A mecânica é uma paixão de criança. Parafusos, motas, barcos, sempre foram o meu hobby. Quando chegou a faculdade, segui pela paixão, e por isso fui para mecânica. Apaixonei-me e especializei-me em termodinâmica e aerodinâmica. Quando cheguei à consultoria, percebi que todos os princípios termodinâmicos e aerodinâmicos são o espelho de uma organização. Sempre gostei muito da mecânica e da arte, e é a junção destas duas que me traz essa vertente de speaker.
A cultura de serviço é missão, talento ou trabalho?

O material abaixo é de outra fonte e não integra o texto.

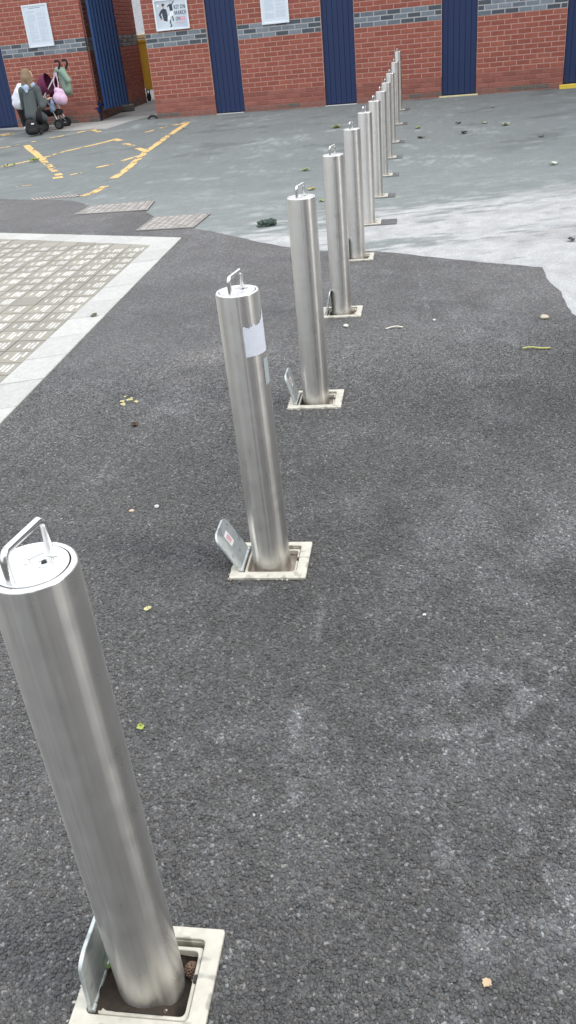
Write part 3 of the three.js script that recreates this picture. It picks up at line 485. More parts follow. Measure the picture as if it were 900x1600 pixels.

Os três. Eu tenho sempre presente esta máxima “hard work beats talent on the long run”. De facto, é preciso trabalhar muito, e a cultura de serviço dá muito trabalho. Marcarmos os outros pela positiva é trabalhoso. Também é preciso talento. Há pessoas mais criativas e menos criativas. Às menos criativas digo para imitarem os outros. Não precisamos inventar a roda, mas “se não conseguirem imitar, não copiem”, como diz Yogi Berra.
No meu caso, é também a minha missão de vida, melhorar a cultura do serviço em Portugal e no mundo. Ter pessoas mais felizes, a sentirem realização pessoal quando conseguem fazer um trabalho que capte um “uau” do outro lado. É a minha missão de vida e legado, isto de fazer a diferença na vida das pessoas. Em termos de uma cultura de serviço, mesmo sem missão e sem talento, com trabalho duro, todos conseguem.
Conta com 25 anos como “speaker, consultant e trainer”. São 3 versões diferentes ou uma versão desduplicada?
É sempre a mesma Carla. Há valores de base que estão em qualquer uma destas vertentes e depois há estilos adaptados. Aliás, mesmo a speaker tem diferentes estilos. A autenticidade é sempre a mesma, mas se eu estou a fazer uma palestra para mil pessoas, com o intuito de despertar o interesse ao serviço, tenho um registo diferente do que se fizer uma palestra para 50 líderes do mundo inteiro, que querem ouvir falar sobre servant leadership e até que ponto que a liderança tem influência no serviço ao cliente.
Onde nasce a sua curiosidade pelas pessoas?
Desde que me lembro de mim. Devo esta paixão à minha família, este ADN de conhecer as pessoas, de relacionar e compreender, de ser tolerante e de descobrir a história escondida. Devo-o à minha educação!
Sabemos que todos os seus livros começam pelo índice. Já escreveu o índice do próximo livro?
Já escrevi pelo menos 10 vezes e ainda não escolhi qual é “o” índice. Escritos estão muitos, mas ainda não está um decidido.